Segundo o membro dos Canto Nono, que trabalhou com José Mário Branco no grupo que o poeta e músico dirigiu entre 2001 e 2019, houve cuidado “no alinhamento” para que não fosse apenas “uma anódina reposição de reportório”, mas antes “uma reconstrução da obra, agora com novas abordagens e formas de expressão”.
“Neste espetáculo, vamos fazer uma recriação da sua obra, pegando na vivência musical e também pessoal destes [quase] 20 anos que esteve connosco. Num estilo desafiador, porque depois vamos colocar a harmonização das vozes no centro, expondo as suas potencialidades na criação de melodias que, no fundo, compensam a falta dos instrumentos”, acrescentou.
Intitulado “A força (o poder) da palavra - Um canto a José Mário Branco”, o espetáculo estreia-se sexta-feira no Coliseu do Porto e segue, depois, para Lisboa, com apresentação a 1 de maio no Teatro Maria Matos, e depois para Loulé, no Cineteatro Louletano no dia 13 do próximo mês.
Para o promover, o grupo ‘a capella’ lançou dois temas - “Ronda do soldadinho” e “Do que um homem é capaz” -, que serve tanto de “antecipação do que as pessoas podem ver e ouvir nos concertos” como para mostrar “quase os dois extremos” da criação que estarão patentes no espetáculo, do “Soldadinho”, de 1969 e lançada com o artista ainda no exílio em Paris, ao tema do último disco de originais, “Resistir é Vencer”, já de 2004.
O espetáculo, que será gravado no Porto e poderá vir a ser editado mais tarde, inclui canções “em que o Zé Mário é autor da letra, da música ou criador dos arranjos”, atravessando muita variedade criativa do produtor, cantautor e compositor português, exilado pela oposição ao Estado Novo e regressado após a Revolução dos Cravos, a 25 de Abril de 1974.
“Tal como num poema, somos uma pessoa ao entrar numa canção de Zé Mário, e outra quando saímos dela. Nas suas canções não há neutralidade. Há esta constante palavra: ‘verdade’. Esta palavra, ‘verdade’, era uma constante em toda a sua obra.
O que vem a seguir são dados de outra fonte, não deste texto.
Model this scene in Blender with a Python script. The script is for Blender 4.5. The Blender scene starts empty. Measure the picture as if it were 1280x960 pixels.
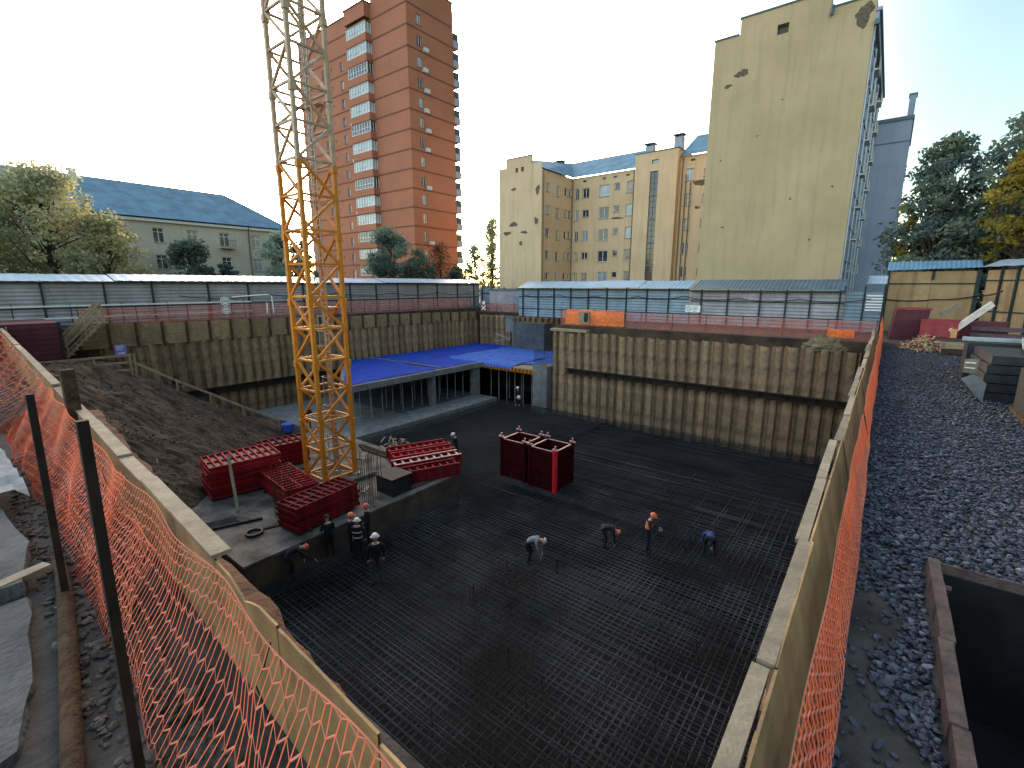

A sua força e o seu poder sobressaem sempre, para além de uma simples unidade linguística, mas sim sempre com um profundo sentido. Por isso, isto tem sempre atualidade”, considera Fernando Pinheiro.
Se há canções em nome próprio, composições para outros artistas, como Sérgio Godinho, ou “coisas para teatro, cinema” e outras ‘aventuras’, há espaço no alinhamento para “muita coisa interessante”, tanto que a primeira seleção era de 40 faixas e “foi difícil” reduzir esse número.
Em palco, além do Canto Nono, estarão vários outros convidados, antigos companheiros de palco e de vida, porque “não é só a parte musical, mas a afetiva, também”, que aqui está em jogo, convocando nomes como Amélia Muge, José Martins, Tomás Pimental e Filipe Raposo.
Para já, conta com três datas, mas há já um projeto para o levar a locais do país “onde habitualmente este tipo de música não chega”, no âmbito das comemorações dos 50 anos do 25 de Abril de 1974.
O grupo Canto Nono começou a trabalhar em 1992, no Porto, e é formado por quatro vozes femininas e outras tantas masculinas, estreando-se na edição discográfica em 1997 antes de começar, no início do milénio, a colaboração com José Mário Branco, com quem produziram “Sons do Porto”, para a Capital Europeia da Cultura de 2001, quando o compositor assumiu a direção artística.
Nascido no Porto, em maio de 1942, José Mário Branco é considerado um dos mais importantes autores e renovadores da música portuguesa, a partir do final dos anos de 1960 e em particular dos anos que rodearam a Revolução de Abril de 1974, cujo trabalho se estende também ao cinema, ao teatro e à ação cultural.
Foi fundador do Grupo de Ação Cultural (GAC), fez parte da companhia de teatro A Comuna, fundou o Teatro do Mundo, a União Portuguesa de Artistas e Variedades e colaborou na produção musical para outros artistas.